- THE TASK: Starting at the top of the records, output every line through the one that contains "S.cycles.caustics_reflective = False;", keeping each exactly as it appears.

- INPUT FOR THIS TASK:
* Start *

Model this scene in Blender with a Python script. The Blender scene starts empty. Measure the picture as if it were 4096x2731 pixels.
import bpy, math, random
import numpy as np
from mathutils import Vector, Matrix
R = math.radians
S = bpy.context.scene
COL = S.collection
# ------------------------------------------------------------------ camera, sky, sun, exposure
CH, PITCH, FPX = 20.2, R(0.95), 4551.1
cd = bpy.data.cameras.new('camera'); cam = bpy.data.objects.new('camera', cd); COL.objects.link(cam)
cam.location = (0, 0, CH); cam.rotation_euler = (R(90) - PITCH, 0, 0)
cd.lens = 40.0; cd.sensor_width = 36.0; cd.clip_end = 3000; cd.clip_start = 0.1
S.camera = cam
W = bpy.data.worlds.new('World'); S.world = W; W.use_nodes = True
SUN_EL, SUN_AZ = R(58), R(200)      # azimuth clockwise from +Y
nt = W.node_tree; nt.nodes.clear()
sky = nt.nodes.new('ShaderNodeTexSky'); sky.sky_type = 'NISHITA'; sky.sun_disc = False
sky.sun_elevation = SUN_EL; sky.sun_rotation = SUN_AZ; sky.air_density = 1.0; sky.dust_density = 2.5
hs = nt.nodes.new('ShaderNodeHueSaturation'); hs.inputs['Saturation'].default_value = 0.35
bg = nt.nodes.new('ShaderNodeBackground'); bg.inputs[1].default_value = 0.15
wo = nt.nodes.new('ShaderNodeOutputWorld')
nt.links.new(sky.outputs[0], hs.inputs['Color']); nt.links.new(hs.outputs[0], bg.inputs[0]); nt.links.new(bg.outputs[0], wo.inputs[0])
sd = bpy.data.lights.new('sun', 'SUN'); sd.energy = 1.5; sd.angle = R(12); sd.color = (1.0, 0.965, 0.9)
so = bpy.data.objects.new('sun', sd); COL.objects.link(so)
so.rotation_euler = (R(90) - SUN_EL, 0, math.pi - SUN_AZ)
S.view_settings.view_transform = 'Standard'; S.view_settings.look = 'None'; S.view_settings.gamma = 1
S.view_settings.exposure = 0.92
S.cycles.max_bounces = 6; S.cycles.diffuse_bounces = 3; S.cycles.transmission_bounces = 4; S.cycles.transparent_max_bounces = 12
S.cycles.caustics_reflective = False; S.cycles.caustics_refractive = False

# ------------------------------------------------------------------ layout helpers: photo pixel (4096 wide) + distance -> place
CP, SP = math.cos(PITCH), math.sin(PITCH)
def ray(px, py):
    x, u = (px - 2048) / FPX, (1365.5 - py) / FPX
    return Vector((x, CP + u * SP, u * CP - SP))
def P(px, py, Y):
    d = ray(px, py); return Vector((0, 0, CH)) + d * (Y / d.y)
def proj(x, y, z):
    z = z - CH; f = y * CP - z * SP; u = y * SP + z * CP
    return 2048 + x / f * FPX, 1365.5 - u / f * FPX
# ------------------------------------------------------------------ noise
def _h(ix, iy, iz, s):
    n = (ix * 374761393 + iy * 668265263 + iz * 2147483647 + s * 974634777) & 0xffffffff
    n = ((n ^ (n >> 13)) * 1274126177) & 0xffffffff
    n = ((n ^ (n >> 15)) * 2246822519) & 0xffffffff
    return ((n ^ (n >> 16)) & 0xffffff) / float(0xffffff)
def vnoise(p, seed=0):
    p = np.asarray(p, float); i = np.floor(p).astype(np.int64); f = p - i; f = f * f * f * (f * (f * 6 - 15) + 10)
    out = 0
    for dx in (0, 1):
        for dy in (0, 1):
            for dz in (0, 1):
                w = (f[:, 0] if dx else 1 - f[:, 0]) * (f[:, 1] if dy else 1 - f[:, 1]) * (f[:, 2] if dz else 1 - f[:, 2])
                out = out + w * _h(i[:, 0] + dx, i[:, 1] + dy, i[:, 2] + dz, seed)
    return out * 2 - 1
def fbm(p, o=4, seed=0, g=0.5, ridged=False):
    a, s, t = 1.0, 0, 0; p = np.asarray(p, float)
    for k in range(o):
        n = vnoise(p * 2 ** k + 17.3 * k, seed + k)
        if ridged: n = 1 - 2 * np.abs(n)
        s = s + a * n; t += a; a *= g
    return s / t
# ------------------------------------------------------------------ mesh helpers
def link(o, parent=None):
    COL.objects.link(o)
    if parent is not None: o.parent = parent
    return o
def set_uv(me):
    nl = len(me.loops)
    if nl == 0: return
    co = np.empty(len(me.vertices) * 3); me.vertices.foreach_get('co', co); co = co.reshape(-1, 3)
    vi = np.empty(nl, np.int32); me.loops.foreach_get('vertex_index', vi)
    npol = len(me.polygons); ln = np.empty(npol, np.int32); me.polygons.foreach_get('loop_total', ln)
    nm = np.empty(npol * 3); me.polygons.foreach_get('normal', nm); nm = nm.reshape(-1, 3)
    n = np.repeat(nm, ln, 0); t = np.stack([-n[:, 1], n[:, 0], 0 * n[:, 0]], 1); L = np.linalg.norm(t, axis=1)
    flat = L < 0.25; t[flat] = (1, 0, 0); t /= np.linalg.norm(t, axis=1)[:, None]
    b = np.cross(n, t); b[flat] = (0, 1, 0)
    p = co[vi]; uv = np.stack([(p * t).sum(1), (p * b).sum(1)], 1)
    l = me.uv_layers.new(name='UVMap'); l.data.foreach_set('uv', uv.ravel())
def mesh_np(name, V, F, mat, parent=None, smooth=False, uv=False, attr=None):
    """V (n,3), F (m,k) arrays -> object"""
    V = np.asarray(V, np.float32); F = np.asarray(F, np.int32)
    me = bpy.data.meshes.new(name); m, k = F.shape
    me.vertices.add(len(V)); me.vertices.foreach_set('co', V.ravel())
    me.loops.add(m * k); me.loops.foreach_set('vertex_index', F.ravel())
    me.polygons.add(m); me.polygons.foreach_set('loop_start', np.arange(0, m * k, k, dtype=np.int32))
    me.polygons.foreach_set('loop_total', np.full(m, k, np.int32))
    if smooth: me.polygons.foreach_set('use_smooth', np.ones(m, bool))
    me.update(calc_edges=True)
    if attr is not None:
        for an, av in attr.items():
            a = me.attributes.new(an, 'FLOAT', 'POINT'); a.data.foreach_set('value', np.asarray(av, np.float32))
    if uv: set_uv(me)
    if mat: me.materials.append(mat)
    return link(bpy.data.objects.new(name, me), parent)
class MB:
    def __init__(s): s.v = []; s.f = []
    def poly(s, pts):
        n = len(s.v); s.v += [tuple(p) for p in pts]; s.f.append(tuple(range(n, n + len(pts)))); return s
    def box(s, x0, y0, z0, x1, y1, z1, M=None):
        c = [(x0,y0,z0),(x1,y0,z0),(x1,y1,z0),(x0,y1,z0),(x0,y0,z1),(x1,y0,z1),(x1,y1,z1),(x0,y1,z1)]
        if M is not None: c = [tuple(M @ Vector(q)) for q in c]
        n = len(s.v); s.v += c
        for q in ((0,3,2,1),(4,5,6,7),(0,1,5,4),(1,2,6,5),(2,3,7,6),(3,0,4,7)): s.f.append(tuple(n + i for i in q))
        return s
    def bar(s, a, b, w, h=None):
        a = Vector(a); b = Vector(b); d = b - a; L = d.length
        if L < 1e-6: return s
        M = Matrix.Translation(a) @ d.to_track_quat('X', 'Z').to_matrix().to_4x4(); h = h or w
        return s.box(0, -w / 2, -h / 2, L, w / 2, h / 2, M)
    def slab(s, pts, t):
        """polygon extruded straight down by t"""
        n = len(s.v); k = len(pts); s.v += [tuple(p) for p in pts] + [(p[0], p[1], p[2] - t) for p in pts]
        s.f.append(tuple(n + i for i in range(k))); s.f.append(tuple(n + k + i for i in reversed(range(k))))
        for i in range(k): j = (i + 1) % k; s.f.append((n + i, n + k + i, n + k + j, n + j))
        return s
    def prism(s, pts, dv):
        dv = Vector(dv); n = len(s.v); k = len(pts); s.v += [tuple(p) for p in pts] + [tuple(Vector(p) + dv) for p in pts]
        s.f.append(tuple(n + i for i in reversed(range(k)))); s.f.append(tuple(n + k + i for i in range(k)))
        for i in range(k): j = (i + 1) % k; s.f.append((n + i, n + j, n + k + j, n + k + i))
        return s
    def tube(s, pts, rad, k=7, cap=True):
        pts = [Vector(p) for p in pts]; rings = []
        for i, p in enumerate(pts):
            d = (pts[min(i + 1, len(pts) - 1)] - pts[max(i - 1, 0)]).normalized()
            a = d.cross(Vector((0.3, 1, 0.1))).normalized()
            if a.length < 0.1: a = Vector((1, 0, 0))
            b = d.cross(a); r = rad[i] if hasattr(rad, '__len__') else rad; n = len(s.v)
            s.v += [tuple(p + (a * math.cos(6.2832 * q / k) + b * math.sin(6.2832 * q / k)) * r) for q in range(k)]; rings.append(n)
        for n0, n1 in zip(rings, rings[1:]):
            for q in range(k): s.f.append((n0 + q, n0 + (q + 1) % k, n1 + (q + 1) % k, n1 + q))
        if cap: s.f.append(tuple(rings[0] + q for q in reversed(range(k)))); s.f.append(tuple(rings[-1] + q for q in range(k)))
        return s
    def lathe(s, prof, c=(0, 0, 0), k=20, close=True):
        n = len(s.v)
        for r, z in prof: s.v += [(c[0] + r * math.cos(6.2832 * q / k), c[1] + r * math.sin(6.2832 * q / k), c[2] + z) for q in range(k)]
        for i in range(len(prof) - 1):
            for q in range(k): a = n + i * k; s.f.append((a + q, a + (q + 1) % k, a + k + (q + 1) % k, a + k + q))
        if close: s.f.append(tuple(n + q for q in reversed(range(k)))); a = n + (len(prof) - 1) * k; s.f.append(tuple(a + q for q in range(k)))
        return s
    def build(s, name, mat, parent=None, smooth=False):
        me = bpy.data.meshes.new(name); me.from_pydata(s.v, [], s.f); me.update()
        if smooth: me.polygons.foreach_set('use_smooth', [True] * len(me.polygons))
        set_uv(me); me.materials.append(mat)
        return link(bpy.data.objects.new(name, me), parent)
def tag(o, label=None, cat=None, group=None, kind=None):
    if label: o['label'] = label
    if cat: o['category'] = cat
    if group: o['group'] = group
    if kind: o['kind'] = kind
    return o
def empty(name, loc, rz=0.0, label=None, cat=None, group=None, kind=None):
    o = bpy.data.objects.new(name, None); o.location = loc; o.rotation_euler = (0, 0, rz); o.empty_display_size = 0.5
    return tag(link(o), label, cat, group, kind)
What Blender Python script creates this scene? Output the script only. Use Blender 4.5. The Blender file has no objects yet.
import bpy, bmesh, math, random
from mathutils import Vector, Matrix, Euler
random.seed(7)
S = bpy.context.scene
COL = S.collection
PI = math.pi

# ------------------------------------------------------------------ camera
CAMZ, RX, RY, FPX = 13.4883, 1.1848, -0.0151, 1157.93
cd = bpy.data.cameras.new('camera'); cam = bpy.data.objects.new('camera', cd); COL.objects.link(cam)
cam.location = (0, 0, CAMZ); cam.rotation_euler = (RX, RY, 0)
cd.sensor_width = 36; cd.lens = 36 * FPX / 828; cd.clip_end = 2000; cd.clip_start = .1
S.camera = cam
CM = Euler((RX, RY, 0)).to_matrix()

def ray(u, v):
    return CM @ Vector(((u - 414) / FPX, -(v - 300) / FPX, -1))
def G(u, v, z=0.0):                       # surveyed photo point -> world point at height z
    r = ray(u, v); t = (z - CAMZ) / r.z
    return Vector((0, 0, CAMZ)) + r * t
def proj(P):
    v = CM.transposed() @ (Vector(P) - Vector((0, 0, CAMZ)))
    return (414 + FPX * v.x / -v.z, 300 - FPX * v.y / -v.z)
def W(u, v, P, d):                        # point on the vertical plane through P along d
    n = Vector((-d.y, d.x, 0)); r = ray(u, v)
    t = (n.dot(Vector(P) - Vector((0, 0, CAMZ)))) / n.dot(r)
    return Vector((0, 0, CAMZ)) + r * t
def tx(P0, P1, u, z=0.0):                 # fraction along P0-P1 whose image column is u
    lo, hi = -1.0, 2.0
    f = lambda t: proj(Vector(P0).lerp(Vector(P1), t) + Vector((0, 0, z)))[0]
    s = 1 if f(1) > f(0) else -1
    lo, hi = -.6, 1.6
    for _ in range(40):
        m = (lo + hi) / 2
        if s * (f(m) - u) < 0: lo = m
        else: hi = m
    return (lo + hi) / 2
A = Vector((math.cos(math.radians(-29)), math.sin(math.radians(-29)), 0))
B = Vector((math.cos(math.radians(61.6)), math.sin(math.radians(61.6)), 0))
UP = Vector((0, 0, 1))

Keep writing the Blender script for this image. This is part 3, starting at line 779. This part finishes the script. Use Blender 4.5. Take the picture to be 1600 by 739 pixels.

* End *

- OUTPUT BELOW:
Model this scene in Blender with a Python script. The Blender scene starts empty. Measure the picture as if it were 4096x2731 pixels.
import bpy, math, random
import numpy as np
from mathutils import Vector, Matrix
R = math.radians
S = bpy.context.scene
COL = S.collection
# ------------------------------------------------------------------ camera, sky, sun, exposure
CH, PITCH, FPX = 20.2, R(0.95), 4551.1
cd = bpy.data.cameras.new('camera'); cam = bpy.data.objects.new('camera', cd); COL.objects.link(cam)
cam.location = (0, 0, CH); cam.rotation_euler = (R(90) - PITCH, 0, 0)
cd.lens = 40.0; cd.sensor_width = 36.0; cd.clip_end = 3000; cd.clip_start = 0.1
S.camera = cam
W = bpy.data.worlds.new('World'); S.world = W; W.use_nodes = True
SUN_EL, SUN_AZ = R(58), R(200)      # azimuth clockwise from +Y
nt = W.node_tree; nt.nodes.clear()
sky = nt.nodes.new('ShaderNodeTexSky'); sky.sky_type = 'NISHITA'; sky.sun_disc = False
sky.sun_elevation = SUN_EL; sky.sun_rotation = SUN_AZ; sky.air_density = 1.0; sky.dust_density = 2.5
hs = nt.nodes.new('ShaderNodeHueSaturation'); hs.inputs['Saturation'].default_value = 0.35
bg = nt.nodes.new('ShaderNodeBackground'); bg.inputs[1].default_value = 0.15
wo = nt.nodes.new('ShaderNodeOutputWorld')
nt.links.new(sky.outputs[0], hs.inputs['Color']); nt.links.new(hs.outputs[0], bg.inputs[0]); nt.links.new(bg.outputs[0], wo.inputs[0])
sd = bpy.data.lights.new('sun', 'SUN'); sd.energy = 1.5; sd.angle = R(12); sd.color = (1.0, 0.965, 0.9)
so = bpy.data.objects.new('sun', sd); COL.objects.link(so)
so.rotation_euler = (R(90) - SUN_EL, 0, math.pi - SUN_AZ)
S.view_settings.view_transform = 'Standard'; S.view_settings.look = 'None'; S.view_settings.gamma = 1
S.view_settings.exposure = 0.92
S.cycles.max_bounces = 6; S.cycles.diffuse_bounces = 3; S.cycles.transmission_bounces = 4; S.cycles.transparent_max_bounces = 12
S.cycles.caustics_reflective = False; S.cycles.caustics_refractive = False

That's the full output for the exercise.